04 avril 2009

Ce que seul peut créer

Lorsque notre nourriture, nos vêtements, nos toits ne seront plus que le fruit exclusif de la production standardisée, ce sera le tour de notre pensée. Toute idée non-conforme au gabarit devra être éliminée. La production collective ou de masse est entrée dans notre vie économique, politique et même religieuse, à tel point que certaines nations ont substitué l’idée de collectivité à celle de Dieu. Il est trop tôt. Là est le danger. La tension est grande. Le monde va vers son point de rupture. Les hommes sont inquiets.

Aussi, il me semble naturel de me poser ces questions : En quoi crois-je ? Pour quoi dois-je me battre ? Et contre quoi dois-je me battre ?

Notre espèce est la seule créatrice, et elle ne dispose que d’une seule faculté créatrice : l’esprit individuel de l’homme. Deux hommes n’ont jamais rien créé. Il n’existe pas de collaboration efficace en musique, en poésie, en mathématiques, en philosophie. C’est seulement après qu’ait eu lieu le miracle de la création que le groupe peut l’exploiter. Le groupe n’invente jamais rien. Le bien le plus précieux est le cerveau isolé de l’homme.

Or, aujourd’hui, le concept du groupe entouré de ses gendarmes entame une guerre d’extermination contre ce bien précieux : le cerveau de l’homme. En le méprisant, en l’affamant, en le réprimant, en le canalisant, en l’écrasant sous les coups de marteau de la vie moderne, on traque, on condamne, on émousse, on drogue l’esprit libre et vagabond. Il semble que notre espèce ait choisi le triste chemin du suicide.

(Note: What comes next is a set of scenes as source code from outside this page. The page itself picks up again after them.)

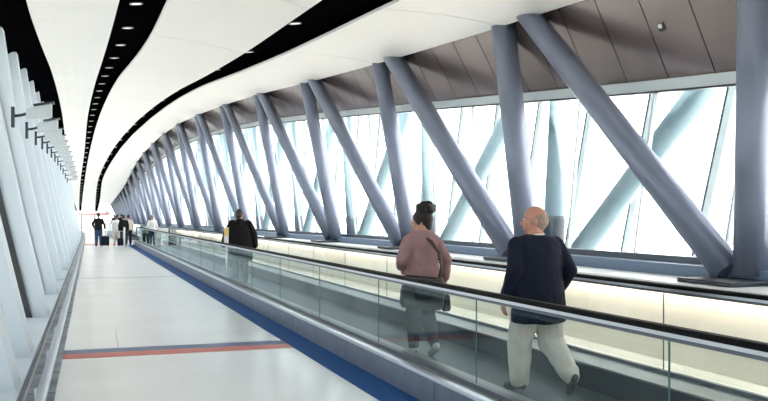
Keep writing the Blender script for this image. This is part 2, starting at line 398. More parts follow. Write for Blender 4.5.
    if kind == 'jacket' and fine:
        b = MB(); pts = [(.073*math.cos(a), sx(1.45)+.072*math.sin(a), cz-.020+.014*math.sin(a+PI)) for a in [2*PI*k/24 for k in range(25)]]
        b.tube([V(p)*size for p in pts], .011, 8); b.build('shirt_collar', M['shirt'], root, smooth=True)
    return root

ST = dict(knL=(-.10, .02, .49), anL=(-.11, -.02, .085), toL=(-.12, .16, .035), knR=(.10, .0, .49), anR=(.11, -.05, .085), toR=(.12, .13, .035),
          elL=(-.235, -.03, 1.12), wrL=(-.235, .05, .88), elR=(.235, -.03, 1.12), wrR=(.235, .05, .88))
def pose(**k): d = dict(ST); d.update(k); return d
TZ = .028
# man in the navy blazer, left foot planted, right foot pushing off behind
person('heavy-set person in navy blazer and beige trousers walking away on the moving walkway', (3.76, 6.80, TZ), .03,
       pose(hip_z=.86, knL=(-.12, .12, .47), anL=(-.125, .11, .085), toL=(-.16, .28, .03), knR=(.13, .01, .46), anR=(.185, -.27, .175), toR=(.20, -.195, .035),
            elL=(-.265, -.04, 1.10), wrL=(-.315, .05, .86), hdL=(-.06, .12, -1), pnL=(1, .1, 0), elR=(.285, -.06, 1.10), wrR=(.285, .10, .92), hdR=(-.1, .6, -1), lean=.03, head_z=1.55, hs=1.10, collar_z=1.43, cuff=.078, lw=1.16, sh_z=1.345),
       M['navy'], M['beige'], M['shoe'], M['skin_man'], M['hair_grey'], 1.0, 1.22, .012, headyaw=1.15, hem=.64, kind='jacket', haircut='bald', fine=True, seed=1)
# woman with the bun
person('person with a dark curly bun in mauve blouse and charcoal trousers on the moving walkway', (3.50, 9.00, TZ), .02,
       pose(hip_z=.87, knL=(-.08, .07, .47), anL=(-.085, .06, .085), toL=(-.10, .22, .03), knR=(.085, .06, .46), anR=(.10, -.13, .135), toR=(.11, .02, .035),
            elL=(-.265, -.04, 1.08), wrL=(-.20, .17, .98), hdL=(.5, .6, -.2), pnL=(0, -.2, -1), elR=(.265, -.06, 1.07), wrR=(.285, .03, .83), hdR=(.0, .1, -1), pnR=(-1, .2, 0), head_z=1.50, collar_z=1.42, cuff=.062, sh_z=1.305, lean=.02, sleeve=.8, curl=.8),
       M['mauve'], M['charcoal'], M['trainer'], M['skin'], M['hair_black'], 1.02, 1.02, .012, headyaw=1.2, hem=.86, kind='top', haircut='bun', fine=True, seed=4)
# man in the black coat further along
person('person in a wide black coat standing farther along the moving walkway', (3.22, 20.2, TZ), .0,
       pose(elL=(-.32, -.02, 1.12), wrL=(-.37, .06, .88), elR=(.31, -.02, 1.12), wrR=(.35, .05, .86), wide=1.12),
       M['coat'], M['charcoal'], M['shoe'], M['skin'], M['hair_black'], 1.03, 1.1, .014, headyaw=-.6, hem=.50, kind='coat', seed=7)
# travellers near the far end of the walkway
A = pose(elL=(-.30, -.06, 1.14), wrL=(-.24, .12, .98), elR=(.27, -.05, 1.12), wrR=(.30, -.10, .90))
W = pose(knL=(-.10, .12, .48), anL=(-.10, .16, .085), toL=(-.11, .33, .035), knR=(.10, .0, .48), anR=(.11, -.24, .15), toR=(.12, -.10, .035))
person('person in black top and blue jeans wheeling a dark suitcase near the far doors', (.08, 47.6, 0), 0, A, M['coat'], M['jeans'], M['shoe'], M['skin'], M['hair_black'], 1.05, 1.05, .016, hem=.84, kind='top')
person('person in white shirt and pale trousers walking right of the suitcase puller', (1.02, 48.6, 0), .1, W, M['shirt'], M['cream'], M['shoe'], M['skin'], M['hair_black'], .98, 1.05, .016, hem=.80, kind='top')
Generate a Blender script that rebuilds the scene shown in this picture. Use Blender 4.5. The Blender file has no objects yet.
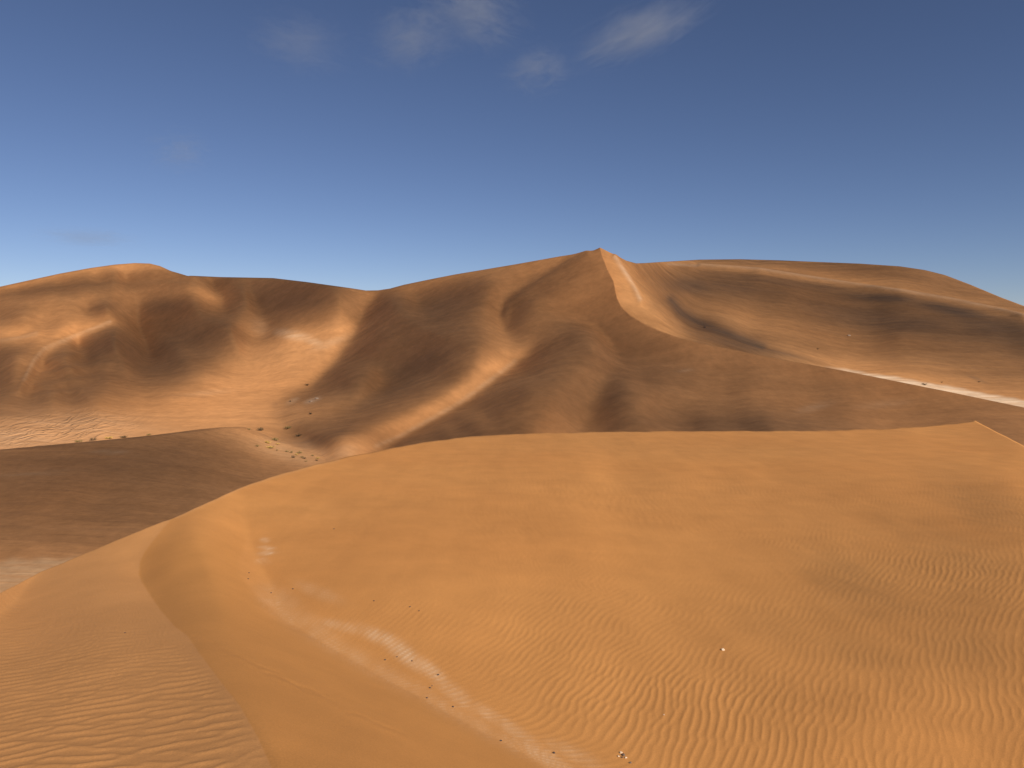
import numpy as np, math

# ---------------------------------------------------------------- survey data
F = 769.0            # focal length in pixels of the 1024 px wide frame
CU, HV = 512.0, 330.0  # principal column, horizon row
SUN_AZ, SUN_EL = math.radians(139.0), math.radians(32.0)   # azimuth clockwise from the view direction (+Y)
SUN = np.array([math.cos(SUN_EL) * math.sin(SUN_AZ), math.cos(SUN_EL) * math.cos(SUN_AZ), math.sin(SUN_EL)])


def lin(c):
    c = np.asarray(c, float) / 255.0
    return np.where(c <= 0.04045, c / 12.92, ((c + 0.055) / 1.055) ** 2.4)


def densify(pts, step=1.0):
    """pts rows (u, v, value...) -> dense polyline samples"""
    p = np.asarray(pts, float)
    out = []
    for a, b in zip(p[:-1], p[1:]):
        n = max(1, int(np.hypot(*(b - a)[:2]) / step))
        t = np.arange(n)[:, None] / n
        out.append(a + (b - a) * t)
    out.append(p[-1:])
    return np.concatenate(out)


class Grid:
    def __init__(s, u0, u1, v0, v1, h):
        s.h = h
        s.u = np.arange(u0, u1 + h * .5, h)
        s.v = np.arange(v0, v1 + h * .5, h)
        s.U, s.V = np.meshgrid(s.u, s.v)

    def coarse(s, k):
        return Grid(s.u[0], s.u[-1] + s.h * k, s.v[0], s.v[-1] + s.h * k, s.h * k)

    def idx(s, u, v):
        j = np.rint((np.asarray(u) - s.u[0]) / s.h).astype(int)
        i = np.rint((np.asarray(v) - s.v[0]) / s.h).astype(int)
        ok = (i >= 0) & (i < len(s.v)) & (j >= 0) & (j < len(s.u))
        return i, j, ok

    def sample(s, a, u, v):
        x = np.clip((np.asarray(u) - s.u[0]) / s.h, 0, len(s.u) - 1.001)
        y = np.clip((np.asarray(v) - s.v[0]) / s.h, 0, len(s.v) - 1.001)
        j = x.astype(int); i = y.astype(int); fx = x - j; fy = y - i
        return ((a[i, j] * (1 - fx) + a[i, j + 1] * fx) * (1 - fy) +
                (a[i + 1, j] * (1 - fx) + a[i + 1, j + 1] * fx) * fy)

    def cubic(s, a, u, v):
        """Catmull-Rom sampling, smooth enough for shading"""
        x = np.clip((np.asarray(u) - s.u[0]) / s.h, 1, len(s.u) - 2.001)
        y = np.clip((np.asarray(v) - s.v[0]) / s.h, 1, len(s.v) - 2.001)
        j = x.astype(int); i = y.astype(int); fx = x - j; fy = y - i

        def w(t):
            return [((1 - t) ** 3) / 6, (3 * t ** 3 - 6 * t * t + 4) / 6,
                    (-3 * t ** 3 + 3 * t * t + 3 * t + 1) / 6, t ** 3 / 6]      # cubic B-spline
        wx, wy = w(fx), w(fy)
        out = 0
        for m in range(4):
            ii = np.clip(i + m - 1, 0, len(s.v) - 1)
            row = 0
            for n in range(4):
                row = row + wx[n] * a[ii, np.clip(j + n - 1, 0, len(s.u) - 1)]
            out = out + wy[m] * row
        return out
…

Voici ce que je crois : l’esprit libre et curieux de l’homme est ce qui a le plus de prix au monde. Et voici pour quoi je me battrai : la liberté pour l’esprit de prendre quelque direction qui lui plaise. Et voici contre quoi je me battrai : toute idée, religion ou gouvernement, qui limite ou détruit la notion d’individualité. Tel je suis, telle est ma position. Je comprends pourquoi un système conçu dans un gabarit et pour le respect du gabarit se doit d’éliminer la liberté de l’esprit, car c’est elle seule qui, par l’analyse, peut détruire le système. Oui, je comprends cela et je le hais, et je me battrai pour préserver la seule chose qui nous mette au-dessus des bêtes qui ne créent pas. Si la grâce ne peut plus embraser l’homme, nous sommes perdus. (J. Steinbeck, A l’est d’Eden, 1954, p. 206/207)

4 commentaires:

joruri a dit…

Chez moi on répondrait: "Amen"...
En Français, c'est oui.
J'ai cette même angoissante intuition.
Et je me bats en marchant (je râle en marchant, mais je marche.)
Il ne faut pas non plus laisser la spiritualité tomber dans le collectivisme. Bref, il faut être, être et être à la hauteur de notre nom.

Caillou a dit…

En français, c'est non. Le mouvement touche et exalte, mais il est pervers, il masque le fond d'indignité sur lequel il repose.

joruri a dit…

Amen quand même. Si il y a des amateurs de meutes et des amateurs du raccolage, grand bien leur fasse.
Mais il y a aussi ici ou là du génie. reconnaissable en général au fait que les suiveurs aiment à le conspuer.